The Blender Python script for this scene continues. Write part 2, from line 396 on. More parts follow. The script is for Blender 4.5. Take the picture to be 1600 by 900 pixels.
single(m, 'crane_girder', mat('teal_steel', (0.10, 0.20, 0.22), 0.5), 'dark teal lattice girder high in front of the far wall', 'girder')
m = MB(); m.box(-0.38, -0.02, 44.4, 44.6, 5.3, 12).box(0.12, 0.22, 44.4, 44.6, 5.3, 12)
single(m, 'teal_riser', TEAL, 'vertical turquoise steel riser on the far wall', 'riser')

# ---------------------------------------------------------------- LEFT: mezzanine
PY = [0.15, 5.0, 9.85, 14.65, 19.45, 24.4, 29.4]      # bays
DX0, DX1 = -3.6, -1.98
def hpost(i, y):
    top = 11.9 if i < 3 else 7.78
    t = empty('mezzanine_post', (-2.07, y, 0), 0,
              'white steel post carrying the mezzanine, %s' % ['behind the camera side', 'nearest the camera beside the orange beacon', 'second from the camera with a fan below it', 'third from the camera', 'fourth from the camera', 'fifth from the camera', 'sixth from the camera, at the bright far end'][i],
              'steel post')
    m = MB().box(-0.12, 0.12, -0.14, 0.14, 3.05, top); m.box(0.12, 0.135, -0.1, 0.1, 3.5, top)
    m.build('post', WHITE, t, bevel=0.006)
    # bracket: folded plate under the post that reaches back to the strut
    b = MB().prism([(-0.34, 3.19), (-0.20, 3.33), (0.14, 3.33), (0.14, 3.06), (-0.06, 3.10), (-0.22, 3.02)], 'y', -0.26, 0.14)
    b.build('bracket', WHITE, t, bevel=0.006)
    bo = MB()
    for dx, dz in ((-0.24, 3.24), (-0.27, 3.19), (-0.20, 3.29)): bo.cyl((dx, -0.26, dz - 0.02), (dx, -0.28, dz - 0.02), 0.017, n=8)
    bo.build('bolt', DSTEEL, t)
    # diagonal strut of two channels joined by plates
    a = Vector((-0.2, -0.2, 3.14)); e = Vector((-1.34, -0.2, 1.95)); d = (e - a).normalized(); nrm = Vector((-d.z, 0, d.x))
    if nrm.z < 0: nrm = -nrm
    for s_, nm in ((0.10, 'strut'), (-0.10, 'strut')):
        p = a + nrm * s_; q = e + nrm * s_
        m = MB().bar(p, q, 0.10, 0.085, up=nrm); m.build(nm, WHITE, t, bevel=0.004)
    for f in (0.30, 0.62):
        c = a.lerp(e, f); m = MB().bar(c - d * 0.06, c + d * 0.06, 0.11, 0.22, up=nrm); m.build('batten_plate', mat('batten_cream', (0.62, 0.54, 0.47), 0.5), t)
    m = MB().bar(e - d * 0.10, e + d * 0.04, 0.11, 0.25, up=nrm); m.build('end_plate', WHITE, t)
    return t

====

| TASK GOAL |
Print exactly, and only, the lines beginning at the top of the listing and ending at the line with "single(m, 'teal_riser', TEAL, 'vertical".

| PROBLEM SOLUTION |
The Blender Python script for this scene continues. Write part 2, from line 396 on. More parts follow. The script is for Blender 4.5. Take the picture to be 1600 by 900 pixels.
single(m, 'crane_girder', mat('teal_steel', (0.10, 0.20, 0.22), 0.5), 'dark teal lattice girder high in front of the far wall', 'girder')
m = MB(); m.box(-0.38, -0.02, 44.4, 44.6, 5.3, 12).box(0.12, 0.22, 44.4, 44.6, 5.3, 12)
single(m, 'teal_riser', TEAL, 'vertical turquoise steel riser on the far wall', 'riser')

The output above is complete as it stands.